2013年11月15日
安村賢祐「日本統治下の台湾と沖縄出身教員」(2012年大里印刷)
![安村賢祐「日本統治下の台湾と沖縄出身教員」(2012年大里印刷)](http://img01.ti-da.net/usr/m/a/k/makoto2/13nen11bs002.jpg)
著者から恵美子がいただいた本を、私が読んだ。沢山の沖縄教員が戦前台湾で教職に就き、戦後沖縄に戻って活躍する例を何度となく聞いていた。詳しくは分からなかったのが、個人名、勤務校、勤務年など、丁寧に調べられているこの本で、知ることができた。
知人の親、かつての琉球大学の同僚なども登場し、人事の概況を知ることができた。
その概況について、次のように書かれている。
「沖縄出身教員の渡台は大正期末から本格化するが、その動機や背景には「教員整理」や「ソテツ地獄」、「不況からの脱出」などがあるが、その数の多さから沖縄経済の深刻さがみてとれる。昭和一二年に日中戦争が始まると、渡台者の数は更に多くなり、その数は台湾の各師範学校の卒業生、及び修了生を含めると、昭和一九年度までに六〇〇名余の教員が台湾総督府の教員免許状を取得して、台湾全土で活躍したことが分かった。」P168-9
この調査研究を入り口にして、渡台動機、教育実践、住民・子どもたちとの関係、沖縄に戻る過程、台湾経験が沖縄にどうつながったか、などさらなる研究が進むことを期待したい。

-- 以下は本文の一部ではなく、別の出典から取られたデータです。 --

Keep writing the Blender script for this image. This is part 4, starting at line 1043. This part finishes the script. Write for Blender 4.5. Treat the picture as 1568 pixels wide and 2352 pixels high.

台湾教員の経験を踏まえつつ、戦後沖縄教育界のリーダーとして活躍した屋良朝苗さんに、30年以上も前にインタビューしたことがあり、戦後沖縄教育史を考える上で大きな示唆を得たことがある。
沖縄教育の把握にとって、これらの研究は重要な手掛かりを与えそうな予感があるので、今後も関心をもち、機会あれば調べていきたいものだ。